Indy general manager Bill Polian (pictured here) made it clear at the end of the 2005 season that he was more committed to wideout Reggie Wayne than he was  to James.
Polian was so committed to Wayne that he doled out No. 1 money for this No. 2 receiver when he signed him three weeks ago. Wayne will make $2.6 million in 2006 and reportedly received a $13.5 million signing bonus with his six-year deal. It is possible that Wayne will be the most highly paid No. 2 receiver in football this year.
This move is nothing less than brutal salary-cap mismanagement and symbolic of a GM that fails to understand the concept of value. (This is the same GM who drafted Wayne in the first round of the 2001 draft and tight end Dallas Clark in the first round of the 2003 draft when the Colts clearly had more pressing needs on defense.)
Wayne is certainly a fine player, but the Colts paid him like he’s irreplaceable. The truth is that there are plenty of guys around the league who can put up Wayne numbers (an average of 61 catches, 833 yards and 5.6 TDs per season), and they can do it for less money.
The Colts will soon find that James is much harder to replace. After all, as has been widely reported here and only here, James is the most productive offensive player in the history of the NFL.
He averages 125.7 yards from scrimmage per game, No. 1 all time. The No. 2 player on the list is a pretty fair ballcarrier named Jim Brown.
The most productive offensive player in NFL history simply does not walk through the training camp door each summer. In fact, as far as we can tell, he comes along once every 86 years.
The Colts let him walk out like he was just another journeyman player.
James’s importance was underscored to anyone who bothered to pay attention back in the 2001 season, when he missed 10 of 16 games because of injury. Not so coincidentally, quarterback Peyton Manning went through the worst stretch of his career in those 10 games.

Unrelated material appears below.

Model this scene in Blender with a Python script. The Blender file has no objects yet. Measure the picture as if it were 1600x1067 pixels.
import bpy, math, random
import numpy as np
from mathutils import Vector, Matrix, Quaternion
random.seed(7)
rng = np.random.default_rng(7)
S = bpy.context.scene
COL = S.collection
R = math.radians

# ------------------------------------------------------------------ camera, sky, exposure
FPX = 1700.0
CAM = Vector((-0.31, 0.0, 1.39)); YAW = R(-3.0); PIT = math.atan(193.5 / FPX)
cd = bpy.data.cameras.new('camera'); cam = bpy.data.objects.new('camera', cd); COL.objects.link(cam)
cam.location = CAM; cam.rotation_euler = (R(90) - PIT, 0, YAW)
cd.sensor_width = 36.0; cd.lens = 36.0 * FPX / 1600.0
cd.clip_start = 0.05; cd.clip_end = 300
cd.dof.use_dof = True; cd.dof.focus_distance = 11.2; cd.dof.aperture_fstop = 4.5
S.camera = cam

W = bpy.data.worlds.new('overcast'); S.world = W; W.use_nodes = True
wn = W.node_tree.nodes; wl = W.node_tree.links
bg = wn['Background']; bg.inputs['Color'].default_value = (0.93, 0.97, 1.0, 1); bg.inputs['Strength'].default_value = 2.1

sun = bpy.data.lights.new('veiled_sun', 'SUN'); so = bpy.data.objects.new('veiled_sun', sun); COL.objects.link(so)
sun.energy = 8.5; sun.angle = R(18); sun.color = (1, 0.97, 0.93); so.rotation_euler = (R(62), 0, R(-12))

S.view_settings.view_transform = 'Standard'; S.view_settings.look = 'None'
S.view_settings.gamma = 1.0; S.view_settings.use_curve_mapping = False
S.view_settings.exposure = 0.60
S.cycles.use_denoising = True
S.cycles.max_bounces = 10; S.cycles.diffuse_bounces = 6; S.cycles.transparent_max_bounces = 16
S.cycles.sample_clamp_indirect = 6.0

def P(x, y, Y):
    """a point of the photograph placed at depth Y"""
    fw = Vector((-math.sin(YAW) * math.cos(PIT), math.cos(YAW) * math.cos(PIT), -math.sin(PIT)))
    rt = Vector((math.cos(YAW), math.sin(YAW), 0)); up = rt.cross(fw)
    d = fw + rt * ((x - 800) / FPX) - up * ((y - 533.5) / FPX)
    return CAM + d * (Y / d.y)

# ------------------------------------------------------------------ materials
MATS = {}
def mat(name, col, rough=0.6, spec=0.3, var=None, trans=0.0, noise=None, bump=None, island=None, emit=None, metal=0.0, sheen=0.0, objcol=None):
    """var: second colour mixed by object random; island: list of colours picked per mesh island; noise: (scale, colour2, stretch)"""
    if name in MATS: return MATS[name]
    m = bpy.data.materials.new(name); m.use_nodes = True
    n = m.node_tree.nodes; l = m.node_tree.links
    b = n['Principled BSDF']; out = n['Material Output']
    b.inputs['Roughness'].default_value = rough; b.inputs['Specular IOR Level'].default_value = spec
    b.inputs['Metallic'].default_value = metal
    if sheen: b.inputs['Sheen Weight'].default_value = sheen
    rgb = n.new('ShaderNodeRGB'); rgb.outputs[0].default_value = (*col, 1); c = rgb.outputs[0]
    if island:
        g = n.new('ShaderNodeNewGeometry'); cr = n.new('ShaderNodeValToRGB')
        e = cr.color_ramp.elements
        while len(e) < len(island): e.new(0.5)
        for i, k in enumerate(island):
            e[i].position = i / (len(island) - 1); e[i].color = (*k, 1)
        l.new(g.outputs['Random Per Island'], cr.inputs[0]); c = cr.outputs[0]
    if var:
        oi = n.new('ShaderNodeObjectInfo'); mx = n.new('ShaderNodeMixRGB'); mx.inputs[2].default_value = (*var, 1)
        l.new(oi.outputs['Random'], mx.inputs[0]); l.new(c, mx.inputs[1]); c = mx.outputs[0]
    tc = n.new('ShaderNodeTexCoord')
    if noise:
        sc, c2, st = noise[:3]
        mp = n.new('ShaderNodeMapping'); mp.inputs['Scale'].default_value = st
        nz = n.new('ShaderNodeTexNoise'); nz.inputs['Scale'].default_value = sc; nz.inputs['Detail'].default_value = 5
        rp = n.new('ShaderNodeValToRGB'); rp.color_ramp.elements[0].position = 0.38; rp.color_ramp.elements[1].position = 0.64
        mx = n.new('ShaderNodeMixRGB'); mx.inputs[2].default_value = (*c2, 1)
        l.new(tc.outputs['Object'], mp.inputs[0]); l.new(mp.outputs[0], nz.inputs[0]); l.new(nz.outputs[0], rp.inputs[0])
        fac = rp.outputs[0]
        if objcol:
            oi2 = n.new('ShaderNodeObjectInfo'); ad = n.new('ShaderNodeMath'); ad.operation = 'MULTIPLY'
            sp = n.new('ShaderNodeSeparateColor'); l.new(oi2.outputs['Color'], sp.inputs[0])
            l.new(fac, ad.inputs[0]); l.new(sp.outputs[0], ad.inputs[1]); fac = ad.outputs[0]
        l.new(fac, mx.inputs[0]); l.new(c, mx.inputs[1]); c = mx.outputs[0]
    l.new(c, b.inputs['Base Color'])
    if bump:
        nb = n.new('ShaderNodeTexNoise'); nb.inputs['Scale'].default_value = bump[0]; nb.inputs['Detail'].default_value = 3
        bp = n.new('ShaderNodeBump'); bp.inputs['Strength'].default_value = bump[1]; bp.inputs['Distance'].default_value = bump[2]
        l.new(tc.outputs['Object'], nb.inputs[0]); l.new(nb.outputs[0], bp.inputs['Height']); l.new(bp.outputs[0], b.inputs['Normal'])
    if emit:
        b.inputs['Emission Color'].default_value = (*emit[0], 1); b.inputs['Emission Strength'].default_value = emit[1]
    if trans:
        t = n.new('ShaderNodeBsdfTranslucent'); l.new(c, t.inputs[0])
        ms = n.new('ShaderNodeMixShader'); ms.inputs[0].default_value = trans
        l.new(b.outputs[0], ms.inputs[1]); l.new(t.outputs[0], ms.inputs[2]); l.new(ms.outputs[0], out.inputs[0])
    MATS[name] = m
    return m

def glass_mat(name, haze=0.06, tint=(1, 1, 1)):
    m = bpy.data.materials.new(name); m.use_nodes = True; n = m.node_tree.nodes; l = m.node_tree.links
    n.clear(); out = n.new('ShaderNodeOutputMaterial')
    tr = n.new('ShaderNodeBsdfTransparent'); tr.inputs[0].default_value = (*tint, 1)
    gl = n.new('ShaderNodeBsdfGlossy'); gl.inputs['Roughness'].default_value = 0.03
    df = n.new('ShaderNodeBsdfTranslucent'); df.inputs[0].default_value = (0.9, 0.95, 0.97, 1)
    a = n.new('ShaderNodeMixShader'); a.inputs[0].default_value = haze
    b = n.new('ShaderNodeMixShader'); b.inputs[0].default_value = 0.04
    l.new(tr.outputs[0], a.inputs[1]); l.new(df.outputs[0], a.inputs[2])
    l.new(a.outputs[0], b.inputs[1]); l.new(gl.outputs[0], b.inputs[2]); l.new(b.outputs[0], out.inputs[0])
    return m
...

- 2001 was Manning’s worst statistical season, other than his rookie year of 1998.
- Manning posted a 92.2 rating in the six games that James played that year.
- Manning posted a 79.5 rating in the 10 games that James missed that year.
- Manning recorded the single-worst statistical game of his regular-season career (19 of 32, 173 yards, 0 TDs, 3 INTs, 35.0 rating) against Miami in 2001 with James on the sidelines.
A failure to use James effectively has been one of the great contributors to Indy’s disastrous postseason failures. In his seven seasons with the Colts, James:
- touched the ball (rushes and receptions) 26.5 times per game in the regular season
- touched the ball 20.5 times per game in the postseason
- ran the ball 22.8 times per game in the regular season
- ran the ball 17.4 times per game in the postseason
- caught the ball 3.7 times per game in the regular season
- caught the ball 3.1 times per game in the postseason
You could argue that James was not given the ball as much in the postseason because he failed to produce when handed the opportunity. That’s not true.
- James has averaged 4.7 yards per touch in the regular season
- James has averaged 4.5 yards per touch in the postseason
You could argue that the Colts simply would not have matched the money Arizona was willing to put up for an elite NFL ballcarrier. We’d agree. But it should not have reached this point. The Colts should have wrapped up James last year (or even earlier), when they opted to make him a franchise player.
By dumping Wayne and replacing him with any of a number of receivers who could have given them equal production for much less money, the Colts would have had more money available to sign James.
Instead, the Colts wildly overpaid for a No. 2 receiver and let the most productive offensive player in the history of the game walk out the door.